■ PROBLEM REQUIREMENTS ■
Only the number is wanted: count the lines that include the word "spec".

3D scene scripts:
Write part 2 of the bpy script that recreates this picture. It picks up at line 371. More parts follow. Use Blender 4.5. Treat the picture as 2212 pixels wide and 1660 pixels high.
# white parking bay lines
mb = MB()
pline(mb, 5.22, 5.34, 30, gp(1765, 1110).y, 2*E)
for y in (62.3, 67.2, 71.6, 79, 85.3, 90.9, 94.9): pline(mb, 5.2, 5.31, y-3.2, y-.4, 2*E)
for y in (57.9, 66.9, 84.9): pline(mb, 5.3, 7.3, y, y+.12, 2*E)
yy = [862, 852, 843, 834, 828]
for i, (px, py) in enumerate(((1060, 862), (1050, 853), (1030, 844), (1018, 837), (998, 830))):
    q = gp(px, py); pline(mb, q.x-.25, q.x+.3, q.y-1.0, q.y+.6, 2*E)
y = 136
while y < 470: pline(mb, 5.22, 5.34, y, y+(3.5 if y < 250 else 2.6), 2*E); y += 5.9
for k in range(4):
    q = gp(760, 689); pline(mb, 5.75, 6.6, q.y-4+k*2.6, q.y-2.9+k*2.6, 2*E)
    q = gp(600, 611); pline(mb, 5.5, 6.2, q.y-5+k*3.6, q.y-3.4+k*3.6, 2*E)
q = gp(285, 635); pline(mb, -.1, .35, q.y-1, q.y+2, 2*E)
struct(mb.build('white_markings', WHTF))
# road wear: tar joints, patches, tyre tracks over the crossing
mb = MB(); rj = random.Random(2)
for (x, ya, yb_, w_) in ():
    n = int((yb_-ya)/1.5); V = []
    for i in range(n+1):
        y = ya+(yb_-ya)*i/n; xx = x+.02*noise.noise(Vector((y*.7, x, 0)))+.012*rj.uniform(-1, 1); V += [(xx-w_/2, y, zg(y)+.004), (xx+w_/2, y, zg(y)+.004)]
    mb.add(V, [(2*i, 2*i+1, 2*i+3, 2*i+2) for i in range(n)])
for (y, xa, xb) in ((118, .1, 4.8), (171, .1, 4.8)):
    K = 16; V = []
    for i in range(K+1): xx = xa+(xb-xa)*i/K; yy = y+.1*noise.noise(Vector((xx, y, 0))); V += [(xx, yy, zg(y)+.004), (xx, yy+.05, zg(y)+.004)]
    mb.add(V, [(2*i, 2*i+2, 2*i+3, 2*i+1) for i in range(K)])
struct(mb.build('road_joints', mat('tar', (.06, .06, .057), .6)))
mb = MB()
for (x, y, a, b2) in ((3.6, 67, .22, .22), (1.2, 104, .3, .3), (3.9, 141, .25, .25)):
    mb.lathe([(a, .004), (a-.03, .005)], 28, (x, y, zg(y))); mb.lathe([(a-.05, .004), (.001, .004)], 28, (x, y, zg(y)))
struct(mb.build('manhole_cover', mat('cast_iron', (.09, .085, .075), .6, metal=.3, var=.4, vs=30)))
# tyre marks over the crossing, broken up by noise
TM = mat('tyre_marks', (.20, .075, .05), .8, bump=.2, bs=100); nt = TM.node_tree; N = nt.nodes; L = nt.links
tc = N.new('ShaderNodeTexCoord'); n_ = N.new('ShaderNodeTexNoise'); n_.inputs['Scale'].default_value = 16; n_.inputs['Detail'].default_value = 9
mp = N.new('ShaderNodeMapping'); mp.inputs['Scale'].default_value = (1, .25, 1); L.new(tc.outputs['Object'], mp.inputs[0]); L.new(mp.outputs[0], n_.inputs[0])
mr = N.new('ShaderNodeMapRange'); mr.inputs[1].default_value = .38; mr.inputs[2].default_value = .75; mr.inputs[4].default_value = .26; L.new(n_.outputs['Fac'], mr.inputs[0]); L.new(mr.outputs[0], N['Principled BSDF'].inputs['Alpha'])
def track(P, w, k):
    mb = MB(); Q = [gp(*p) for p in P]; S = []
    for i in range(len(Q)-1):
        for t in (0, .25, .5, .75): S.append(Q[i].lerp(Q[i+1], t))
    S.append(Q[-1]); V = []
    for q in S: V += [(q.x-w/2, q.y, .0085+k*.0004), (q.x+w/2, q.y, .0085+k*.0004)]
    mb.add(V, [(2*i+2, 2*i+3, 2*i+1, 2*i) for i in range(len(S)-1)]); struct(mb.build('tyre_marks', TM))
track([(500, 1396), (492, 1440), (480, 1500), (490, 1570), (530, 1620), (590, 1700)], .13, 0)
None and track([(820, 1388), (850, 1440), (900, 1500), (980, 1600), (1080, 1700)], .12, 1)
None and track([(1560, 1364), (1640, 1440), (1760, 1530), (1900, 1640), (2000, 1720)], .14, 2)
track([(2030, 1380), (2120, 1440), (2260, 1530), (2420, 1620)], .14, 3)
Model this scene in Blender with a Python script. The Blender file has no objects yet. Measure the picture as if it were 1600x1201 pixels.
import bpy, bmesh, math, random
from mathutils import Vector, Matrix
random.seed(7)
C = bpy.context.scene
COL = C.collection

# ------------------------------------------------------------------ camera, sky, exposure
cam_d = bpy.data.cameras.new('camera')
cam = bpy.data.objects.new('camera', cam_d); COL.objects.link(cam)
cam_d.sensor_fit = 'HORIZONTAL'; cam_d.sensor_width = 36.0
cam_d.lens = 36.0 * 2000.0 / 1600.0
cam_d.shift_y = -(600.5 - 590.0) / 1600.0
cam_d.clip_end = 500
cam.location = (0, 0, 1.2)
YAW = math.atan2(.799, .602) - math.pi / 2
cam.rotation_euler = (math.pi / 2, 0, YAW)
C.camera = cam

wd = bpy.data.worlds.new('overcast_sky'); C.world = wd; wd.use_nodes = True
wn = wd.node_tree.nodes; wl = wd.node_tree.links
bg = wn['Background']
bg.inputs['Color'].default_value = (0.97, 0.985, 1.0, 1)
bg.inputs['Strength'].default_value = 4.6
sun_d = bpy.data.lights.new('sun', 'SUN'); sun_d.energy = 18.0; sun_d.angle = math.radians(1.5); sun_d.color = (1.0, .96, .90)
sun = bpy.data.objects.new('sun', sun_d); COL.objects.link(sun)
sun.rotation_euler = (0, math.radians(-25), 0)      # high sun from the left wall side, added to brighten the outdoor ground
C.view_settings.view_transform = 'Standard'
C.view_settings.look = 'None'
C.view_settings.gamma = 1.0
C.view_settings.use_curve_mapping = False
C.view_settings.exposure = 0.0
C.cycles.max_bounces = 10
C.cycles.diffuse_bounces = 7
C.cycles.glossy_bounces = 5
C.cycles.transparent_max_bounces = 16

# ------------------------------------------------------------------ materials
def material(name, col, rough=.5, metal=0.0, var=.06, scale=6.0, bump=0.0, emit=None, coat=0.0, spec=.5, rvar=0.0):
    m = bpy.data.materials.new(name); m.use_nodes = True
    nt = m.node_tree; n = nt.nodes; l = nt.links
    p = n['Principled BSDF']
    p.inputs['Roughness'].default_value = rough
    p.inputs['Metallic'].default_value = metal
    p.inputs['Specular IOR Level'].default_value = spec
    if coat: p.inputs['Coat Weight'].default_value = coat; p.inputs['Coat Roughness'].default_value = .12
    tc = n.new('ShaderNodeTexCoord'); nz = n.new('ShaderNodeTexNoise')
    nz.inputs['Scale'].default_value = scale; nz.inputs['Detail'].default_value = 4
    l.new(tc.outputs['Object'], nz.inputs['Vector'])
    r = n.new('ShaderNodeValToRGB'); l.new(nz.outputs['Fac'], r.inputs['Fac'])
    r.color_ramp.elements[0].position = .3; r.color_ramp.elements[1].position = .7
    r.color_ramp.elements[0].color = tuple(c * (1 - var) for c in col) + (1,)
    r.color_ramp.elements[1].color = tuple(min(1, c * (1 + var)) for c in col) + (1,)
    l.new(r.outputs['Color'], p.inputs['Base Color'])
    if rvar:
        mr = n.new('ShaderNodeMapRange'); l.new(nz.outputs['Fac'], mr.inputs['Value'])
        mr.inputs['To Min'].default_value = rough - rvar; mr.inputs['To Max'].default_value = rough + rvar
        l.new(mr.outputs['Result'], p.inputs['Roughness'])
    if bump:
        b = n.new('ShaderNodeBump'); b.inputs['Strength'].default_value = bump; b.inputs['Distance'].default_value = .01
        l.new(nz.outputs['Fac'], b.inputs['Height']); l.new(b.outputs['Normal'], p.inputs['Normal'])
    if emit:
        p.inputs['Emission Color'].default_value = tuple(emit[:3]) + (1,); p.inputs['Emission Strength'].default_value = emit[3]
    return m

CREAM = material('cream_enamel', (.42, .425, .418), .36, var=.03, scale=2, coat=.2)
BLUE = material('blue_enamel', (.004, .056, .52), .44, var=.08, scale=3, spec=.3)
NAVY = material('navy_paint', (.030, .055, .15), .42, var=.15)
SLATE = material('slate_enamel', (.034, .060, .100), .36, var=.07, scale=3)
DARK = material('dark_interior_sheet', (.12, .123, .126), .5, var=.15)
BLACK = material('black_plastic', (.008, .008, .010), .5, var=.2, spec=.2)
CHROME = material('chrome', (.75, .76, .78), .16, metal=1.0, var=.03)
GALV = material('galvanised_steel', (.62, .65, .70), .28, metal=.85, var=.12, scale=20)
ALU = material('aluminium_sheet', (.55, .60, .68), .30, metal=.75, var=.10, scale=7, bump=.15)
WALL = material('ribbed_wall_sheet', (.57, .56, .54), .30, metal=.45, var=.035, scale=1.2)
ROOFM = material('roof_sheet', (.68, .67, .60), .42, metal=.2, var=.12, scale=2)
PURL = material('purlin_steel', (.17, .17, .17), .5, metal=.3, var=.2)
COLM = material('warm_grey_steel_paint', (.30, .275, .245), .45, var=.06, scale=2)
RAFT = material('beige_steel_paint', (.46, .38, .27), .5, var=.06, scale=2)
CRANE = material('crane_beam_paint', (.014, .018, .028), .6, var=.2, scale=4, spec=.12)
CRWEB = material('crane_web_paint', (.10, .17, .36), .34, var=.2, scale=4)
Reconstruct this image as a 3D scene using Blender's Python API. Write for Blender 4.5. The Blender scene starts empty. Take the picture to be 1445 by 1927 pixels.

■ OUTPUT BELOW ■
5